Une manoeuvre rapidement qualifiée de "coup d'Etat" tant par sa vice-présidente Dina Boluarte que par le président de la Cour constitutionnelle Francisco Morales, estimant que "personne ne doit obéissance à un gouvernement usurpateur".
"Ordre constitutionnel"
Rapidement, des centaines de manifestants se sont rassemblés dans le calme devant le Parlement.
"Nous sommes fatigués de ce gouvernement corrompu, de ce gouvernement qui (nous) vole depuis le premier jour", a déclaré à l'AFP Johana Salazar, une ouvrière de 51 ans.
D'autres prenaient sa défense et appelaient "au respect du vote du peuple", comme Sissy, une employée municipale de 50 ans, estimant que "depuis que le président est arrivé, ils l'ont humilié, ils n'ont pas accepté un président issu des provinces", en référence à l'ex-instituteur en zone rurale pendant 24 ans, novice en politique.
Les réactions internationales ont afflué, particulièrement des pays d'Amérique latine.
La diplomatie américaine a immédiatement fait savoir qu'elle ne considérait plus Pedro Castillo comme le président du pays en exercice, saluant le rôle des parlementaires.
"Nous rejetterons catégoriquement tout acte qui contrevient (...) à toute Constitution, tout acte qui sape la démocratie, a déclaré le porte-parole du département d'Etat Ned Price.
Le président élu du Brésil Luiz Inacio Lula da Silva a indiqué trouver "toujours regrettable qu'un président démocratiquement élu subisse un tel sort", mais il s'est félicité que "tout a été mené dans le cadre constitutionnel".
Le gouvernement mexicain a appelé au "respect de la démocratie et des droits de l'homme".
Le gouvernement espagnol a "fermement condamné la rupture de l'ordre constitutionnel au Pérou et se félicite du rétablissement de la normalité démocratique".

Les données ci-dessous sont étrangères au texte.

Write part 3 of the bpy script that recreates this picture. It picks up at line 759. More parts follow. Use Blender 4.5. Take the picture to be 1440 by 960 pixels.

Entré en fonctions en juillet 2021, M. Castillo avait déjà échappé à deux motions de destitution pour "incapacité morale" --qui ont déjà fait chuter deux présidents en exercice, Pedro Pablo Kuczynski (droite) en 2018 et Martin Vizcarra (centre) en 2020--, dont la dernière en mars 2022. Il lui était notamment reproché des crises ministérielles à répétition et la formation de quatre gouvernements en huit mois, fait inédit au Pérou.